Речь о Натальи Явлюхиной
Мы с Натальей Явлюхиной ровесники, однако ее стихи, а затем и прозу я узнал всего пару лет назад. Возможно, это больше говорит обо мне, а не об авторе, но по крайней мере показывает, что даже для того, кто в общем-то следит за новейшей литературой, в ней бывают сюрпризы. Стихи Явлюхиной были первым моментом удивления: в целом они похожи на русскую поэзию, даже классичны: ритм, размеры и рифмы, хотя и бывают рискованы, но в целом узнаваемы, а вот легкость письма достойна удивления: кажется, после ухода Олега Юрьева в русской поэзии не наблюдалось поэтов, способных работать со стихом сообща — не подчиняться ему и не ломать его. Позволю себе процитировать собственную рецензию на первую поэтическую книгу нашего лауреата:
Кажется, настроение стихов Явлюхиной лучше всего передать двумя киноцитатами. Вот первая. Герой старинного фильма Висконти «Леопард», князь ди Салина, в ответ на вопрос, зачем на Сицилию пришли гарибальдийцы, сторонники революционного объединения Италии, отвечал сам себе: «Учить нас хорошим манерам. Но у них ничего не выйдет, потому что мы боги». Вот вторая. В «Мальпертюи» Гарри Кюммеля молодой человек приезжает к подруге в старинное имение, где живет вся ее семья, а управляет имением грузный отец, который уже не встает с постели. Но проходя коридорами и выходя в сад, герой вдруг с ужасом понимает, что вся эта семья — дряхлые античные боги в поисках свежей крови, а он должен стать их жертвой. Сходное ощущение пронизывает эту книгу: мифологические сюжеты из «Легенд и мифов Древней Греции» Куна задают масштаб для трудов и дней затерянного на теплостанских улицах поэта.

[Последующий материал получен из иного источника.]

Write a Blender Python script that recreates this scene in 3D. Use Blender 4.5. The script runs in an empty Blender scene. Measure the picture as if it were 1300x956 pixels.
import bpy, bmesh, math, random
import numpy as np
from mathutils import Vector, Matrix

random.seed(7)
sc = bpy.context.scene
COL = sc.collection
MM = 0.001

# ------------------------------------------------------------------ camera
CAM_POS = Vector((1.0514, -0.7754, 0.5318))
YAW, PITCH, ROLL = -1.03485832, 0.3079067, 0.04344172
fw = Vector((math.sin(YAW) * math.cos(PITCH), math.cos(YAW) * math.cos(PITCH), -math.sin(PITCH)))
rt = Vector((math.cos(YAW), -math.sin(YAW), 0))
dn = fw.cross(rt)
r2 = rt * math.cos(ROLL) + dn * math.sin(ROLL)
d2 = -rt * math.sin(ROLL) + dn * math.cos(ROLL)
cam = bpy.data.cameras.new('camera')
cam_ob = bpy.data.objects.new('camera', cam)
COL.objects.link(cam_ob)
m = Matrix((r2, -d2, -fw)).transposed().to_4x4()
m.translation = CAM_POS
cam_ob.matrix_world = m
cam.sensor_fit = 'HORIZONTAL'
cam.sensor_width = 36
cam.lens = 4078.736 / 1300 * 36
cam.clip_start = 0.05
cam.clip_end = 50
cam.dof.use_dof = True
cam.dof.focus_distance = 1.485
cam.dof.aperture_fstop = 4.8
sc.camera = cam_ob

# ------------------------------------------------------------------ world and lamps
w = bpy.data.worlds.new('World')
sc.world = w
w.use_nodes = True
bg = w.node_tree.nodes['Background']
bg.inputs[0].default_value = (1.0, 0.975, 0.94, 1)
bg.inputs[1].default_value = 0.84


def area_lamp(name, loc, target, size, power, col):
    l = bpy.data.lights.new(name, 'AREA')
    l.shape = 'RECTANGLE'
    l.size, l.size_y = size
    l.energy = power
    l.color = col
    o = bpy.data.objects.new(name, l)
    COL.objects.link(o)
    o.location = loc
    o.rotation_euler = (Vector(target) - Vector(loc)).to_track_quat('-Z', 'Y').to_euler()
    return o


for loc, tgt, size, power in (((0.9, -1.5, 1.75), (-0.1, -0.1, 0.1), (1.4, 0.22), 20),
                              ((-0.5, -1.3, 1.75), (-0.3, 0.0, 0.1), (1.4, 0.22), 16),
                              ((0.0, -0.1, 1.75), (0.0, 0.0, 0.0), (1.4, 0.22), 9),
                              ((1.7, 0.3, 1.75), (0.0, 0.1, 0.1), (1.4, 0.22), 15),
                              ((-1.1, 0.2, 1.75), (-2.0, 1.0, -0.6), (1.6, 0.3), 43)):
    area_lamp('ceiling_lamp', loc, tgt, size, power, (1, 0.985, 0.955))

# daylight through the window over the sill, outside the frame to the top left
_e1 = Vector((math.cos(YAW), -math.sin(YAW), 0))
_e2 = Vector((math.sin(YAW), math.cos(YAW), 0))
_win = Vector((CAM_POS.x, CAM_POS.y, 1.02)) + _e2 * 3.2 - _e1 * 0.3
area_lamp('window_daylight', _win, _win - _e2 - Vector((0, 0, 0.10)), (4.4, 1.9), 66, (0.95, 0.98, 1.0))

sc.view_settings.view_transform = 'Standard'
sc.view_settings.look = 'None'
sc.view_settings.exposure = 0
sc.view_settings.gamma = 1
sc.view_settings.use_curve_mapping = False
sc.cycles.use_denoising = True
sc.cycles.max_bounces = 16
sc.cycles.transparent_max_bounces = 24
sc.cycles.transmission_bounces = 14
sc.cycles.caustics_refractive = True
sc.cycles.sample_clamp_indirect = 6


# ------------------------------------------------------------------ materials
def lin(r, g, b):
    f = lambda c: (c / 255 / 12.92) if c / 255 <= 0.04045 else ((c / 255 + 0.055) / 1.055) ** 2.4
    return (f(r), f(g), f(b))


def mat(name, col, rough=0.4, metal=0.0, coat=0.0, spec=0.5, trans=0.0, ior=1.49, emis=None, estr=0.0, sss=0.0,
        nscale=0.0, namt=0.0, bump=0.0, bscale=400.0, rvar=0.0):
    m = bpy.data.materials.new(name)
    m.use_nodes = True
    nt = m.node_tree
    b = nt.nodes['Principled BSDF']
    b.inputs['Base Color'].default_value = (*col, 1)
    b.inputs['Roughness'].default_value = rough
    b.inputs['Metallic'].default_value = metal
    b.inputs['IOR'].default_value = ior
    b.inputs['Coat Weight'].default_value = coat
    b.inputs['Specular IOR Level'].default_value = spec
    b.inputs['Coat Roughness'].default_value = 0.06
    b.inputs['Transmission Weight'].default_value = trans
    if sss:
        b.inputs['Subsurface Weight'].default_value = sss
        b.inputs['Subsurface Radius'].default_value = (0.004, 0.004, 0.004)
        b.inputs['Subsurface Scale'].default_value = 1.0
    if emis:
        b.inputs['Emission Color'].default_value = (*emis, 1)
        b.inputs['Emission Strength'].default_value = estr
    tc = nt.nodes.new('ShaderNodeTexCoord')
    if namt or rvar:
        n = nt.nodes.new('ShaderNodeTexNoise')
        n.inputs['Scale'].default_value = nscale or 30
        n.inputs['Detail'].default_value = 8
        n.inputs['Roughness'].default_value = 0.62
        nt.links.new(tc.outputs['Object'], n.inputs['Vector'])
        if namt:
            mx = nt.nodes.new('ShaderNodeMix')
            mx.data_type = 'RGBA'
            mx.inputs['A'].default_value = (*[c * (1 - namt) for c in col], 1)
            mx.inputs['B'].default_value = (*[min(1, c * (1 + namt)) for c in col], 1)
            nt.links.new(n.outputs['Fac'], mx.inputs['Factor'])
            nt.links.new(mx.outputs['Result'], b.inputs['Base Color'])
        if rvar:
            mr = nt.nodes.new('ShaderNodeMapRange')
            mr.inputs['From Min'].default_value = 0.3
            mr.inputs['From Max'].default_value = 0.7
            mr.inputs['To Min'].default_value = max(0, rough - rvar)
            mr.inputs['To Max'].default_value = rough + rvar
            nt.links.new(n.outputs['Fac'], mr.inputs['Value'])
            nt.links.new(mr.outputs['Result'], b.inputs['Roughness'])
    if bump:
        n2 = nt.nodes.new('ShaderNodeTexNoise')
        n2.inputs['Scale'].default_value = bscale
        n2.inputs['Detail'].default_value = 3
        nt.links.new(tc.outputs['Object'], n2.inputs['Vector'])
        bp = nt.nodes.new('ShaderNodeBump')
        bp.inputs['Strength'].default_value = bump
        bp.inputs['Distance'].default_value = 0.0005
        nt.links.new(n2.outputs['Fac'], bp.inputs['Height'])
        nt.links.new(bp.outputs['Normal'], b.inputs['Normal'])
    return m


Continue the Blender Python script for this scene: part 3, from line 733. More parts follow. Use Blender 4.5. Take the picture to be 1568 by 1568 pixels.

В нашем случае речь идет вроде бы не о поэзии, а о прозе. Но, думаю, вайб этой прозы вполне узнается по этой цитате. Границы между прозой и стихом у Явлюхиной, казалось бы, неодолимые — в этом смысле она вполне классический автор, но ее проза разделяет с поэзией важную черту — как будто обе они рождены прогулкой, фланированием, каждый раз по-новому складывающимся паззлом улиц и перегонов метро. Проза «Ионитов» как будто рождается из недостатка, который обнаруживается в поэзии — в том, что сама природа поэзии требует ограничений, сопротивляется тому, чтобы стать свободно струящимся потоком. В повести эта проблема решена: речь превращается в поток, из которого то и дело выплывают фрагменты нарратива, чтобы затем снова скрыться. Меняются пейзажи и ситуации. А единственный устойчивый остров — персонаж Эотт, чистый дейктический знак, анаграмма указательного местоимения. Чем-то эта проза может напомнить о «Китайском солнце» Аркадия Драгомощенко, во всяком случае она принадлежит к той же традиции, где текст приводится в движение работой памяти, динамикой прогулок, тактильностью окружающего пространства. В любом случае это работа зрелого мастера.